Une organisation favorisée par le déploiement de plateformes en ligne
Le développement des concours en matière de crowdsourcing est permis par la création de plateformes en ligne pour leur mise en œuvre.
Pour le Conseil national du numérique « une plateforme est un service occupant une fonction d’intermédiaire dans l’accès aux informations, contenus, services ou biens édités ou fournis par des tiers. Au-delà de sa seule interface technique, elle organise et hiérarchise les contenus en vue de leur présentation et leur mise en relation aux utilisateurs finaux. A cette caractéristique commune s’ajoute parfois une dimension écosystémique caractérisée par des interrelations entre services convergents » (7).
Le crowdsourcing n’est pas une activité figée. Elle est le partage d’idée par foule. Le crowdsourcing se fonde donc sur une interactivité. En ce sens, les plateformes en ligne sont un atout majeur à deux niveaux.
Tout d’abord, la plateforme en ligne permet de connecter l’organisateur du concours aux participants. Quel que soit leur situation géographique et la nature du contenu qu’ils vont soumettre, la plateforme en ligne permet la mise en relation et le partage des idées et innovations.
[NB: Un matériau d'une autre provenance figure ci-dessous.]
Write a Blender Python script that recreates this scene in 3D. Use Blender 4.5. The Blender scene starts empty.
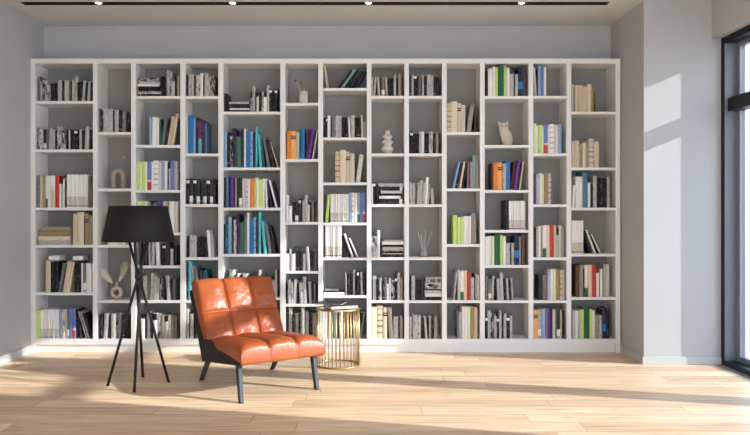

Ensuite, la plateforme en ligne permet de connecter les participants aux autres internautes, lesquels pourront contribuer en donnant leurs avis et parfois en votant pour les projets qu’ils préfèrent.
Longtemps non définies et non réglementées, les plateformes en ligne sont désormais consacrées par le Législateur au travers de la loi pour une République Numérique.
Selon l’article L.111-7 du Code de la consommation modifié par la loi n°2016-1321 du 7 octobre 2016 « Est qualifiée d’opérateur de plateforme en ligne toute personne physique ou morale proposant, à titre professionnel, de manière rémunérée ou non, un service de communication au public en ligne reposant sur :
- Le classement ou le référencement, au moyen d’algorithmes informatiques, de contenus, de biens ou de services proposés ou mis en ligne par des tiers ;
- Ou la mise en relation de plusieurs parties en vue de la vente d’un bien, de la fourniture d’un service ou de l’échange ou du partage d’un contenu, d’un bien ou d’un service ».
Les acteurs du crowdsourcing devront donc veiller à respecter leurs nouvelles obligations, notamment en matière d’information loyale, claire et transparente relative aux enjeux juridiques et économiques de leurs plateformes en ligne.
De fait, le crowdsourcing ne pourra se développer et devenir un nouveau modèle économique pérenne sans un encadrement juridique des pratiques.
Marie Soulez
Lylia Lanasri
Lexing Contentieux Propriété Intellectuelle
(1) Plateforme de crowdsourcing du concours « Les Coéquipiers » organisé par la société Décathlon.
(2) Plateforme de crowdsourcing française du concours « Imagine with Orange » organisé par la société Orange.
(3) Plateforme de crowdsourcing tunisienne du concours « Imagine with Orange », organisé par la société Orange Tunisie.
(4) Concours « Robotic Mining Competition » sur le site internet de la NASA.
(5) Site internet de la société Eyeka.
(6) Définition du terme « Concours » par le dictionnaire Larousse.
(7) CNNum, Rapport Ambition Numérique, 2015, p. 59.